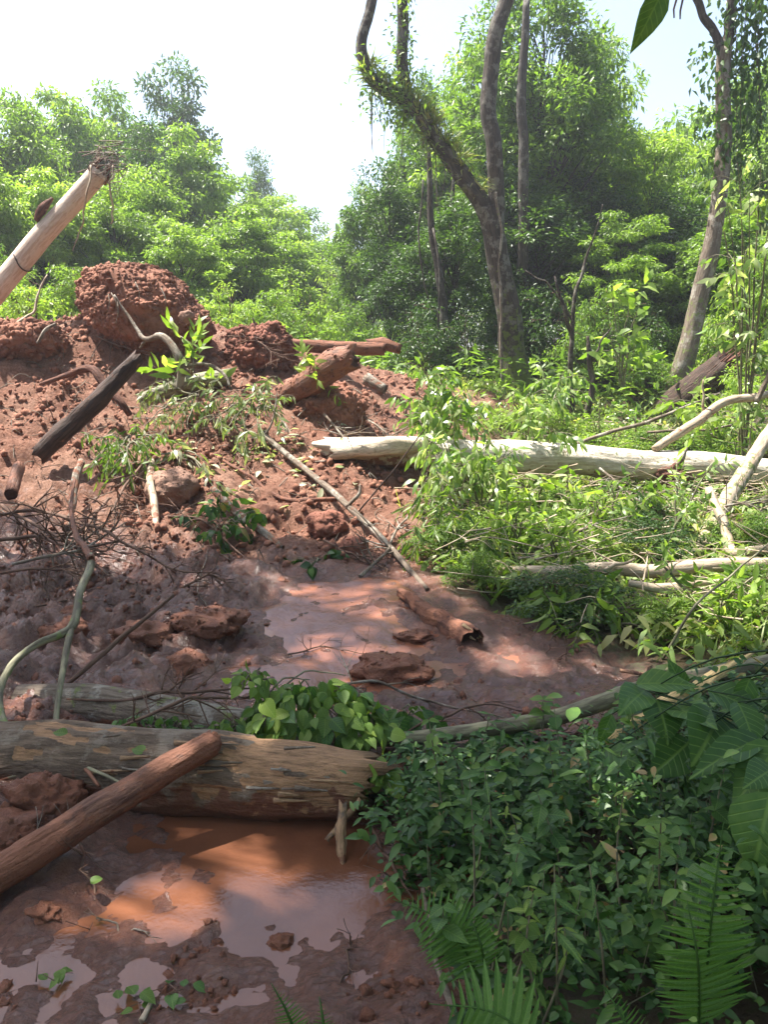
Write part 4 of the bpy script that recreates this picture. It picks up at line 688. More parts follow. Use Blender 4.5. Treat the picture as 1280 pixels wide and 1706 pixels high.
for i, (k, px, top, Y, w, lb) in enumerate([
    ('shrub', 900, 815, 6.9, 170, 'leafy tangle under the middle of the big trunk'), ('shrub2', 985, 820, 6.8, 180, 'bright tangle below the big trunk right of its middle'), ('shrub3', 1090, 830, 6.6, 170, 'dark tangle beneath the mossy leaning limb'),
    ('shrub2', 830, 860, 6.2, 190, 'bright tangle on the slope above the level limb'), ('shrub', 745, 900, 5.7, 130, 'fine-leaved tangle at the edge of the liquid mud'), ('shrub2', 970, 885, 6.0, 190, 'sunlit tangle just above the level limb'), ('shrub3', 1090, 890, 5.95, 160, 'shadowy tangle above the level limb'), ('shrub', 1260, 860, 6.0, 160, 'green tangle right of the elbowed limb'), ('shrub2', 1010, 705, 9.6, 170, 'bright bush behind the middle of the big trunk'), ('shrub', 1110, 710, 9.6, 170, 'leafy bush behind the pale leaning pole'), ('shrub2', 1230, 700, 9.6, 190, 'bright bush behind the right end of the big trunk'), ('shrub2', 880, 665, 10.6, 150, 'pale bush at the foot of the forked tree'), ('shrub', 800, 1000, 5.0, 110, 'green fringe beside the hollow log'), ('shrub3', 940, 1005, 4.7, 220, 'dark leafy fringe over the end of the mud flow'), ('shrub2', 1130, 1030, 4.5, 150, 'bright leafy fringe left of the dark cane'), ('shrub', 1260, 1000, 4.8, 150, 'leafy tangle at the right end of the level limb')]):
    plant_tree(k, px, top, Y, w, lb, 'bush', 'tangled bushes on the cleared bank', 'bush')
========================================
**GIVEN TASK**. Give all the lines above again, character for character, without pictures.

**TASK RESPONSE**.
Write part 4 of the bpy script that recreates this picture. It picks up at line 688. More parts follow. Use Blender 4.5. Treat the picture as 1280 pixels wide and 1706 pixels high.
for i, (k, px, top, Y, w, lb) in enumerate([
    ('shrub', 900, 815, 6.9, 170, 'leafy tangle under the middle of the big trunk'), ('shrub2', 985, 820, 6.8, 180, 'bright tangle below the big trunk right of its middle'), ('shrub3', 1090, 830, 6.6, 170, 'dark tangle beneath the mossy leaning limb'),
    ('shrub2', 830, 860, 6.2, 190, 'bright tangle on the slope above the level limb'), ('shrub', 745, 900, 5.7, 130, 'fine-leaved tangle at the edge of the liquid mud'), ('shrub2', 970, 885, 6.0, 190, 'sunlit tangle just above the level limb'), ('shrub3', 1090, 890, 5.95, 160, 'shadowy tangle above the level limb'), ('shrub', 1260, 860, 6.0, 160, 'green tangle right of the elbowed limb'), ('shrub2', 1010, 705, 9.6, 170, 'bright bush behind the middle of the big trunk'), ('shrub', 1110, 710, 9.6, 170, 'leafy bush behind the pale leaning pole'), ('shrub2', 1230, 700, 9.6, 190, 'bright bush behind the right end of the big trunk'), ('shrub2', 880, 665, 10.6, 150, 'pale bush at the foot of the forked tree'), ('shrub', 800, 1000, 5.0, 110, 'green fringe beside the hollow log'), ('shrub3', 940, 1005, 4.7, 220, 'dark leafy fringe over the end of the mud flow'), ('shrub2', 1130, 1030, 4.5, 150, 'bright leafy fringe left of the dark cane'), ('shrub', 1260, 1000, 4.8, 150, 'leafy tangle at the right end of the level limb')]):
    plant_tree(k, px, top, Y, w, lb, 'bush', 'tangled bushes on the cleared bank', 'bush')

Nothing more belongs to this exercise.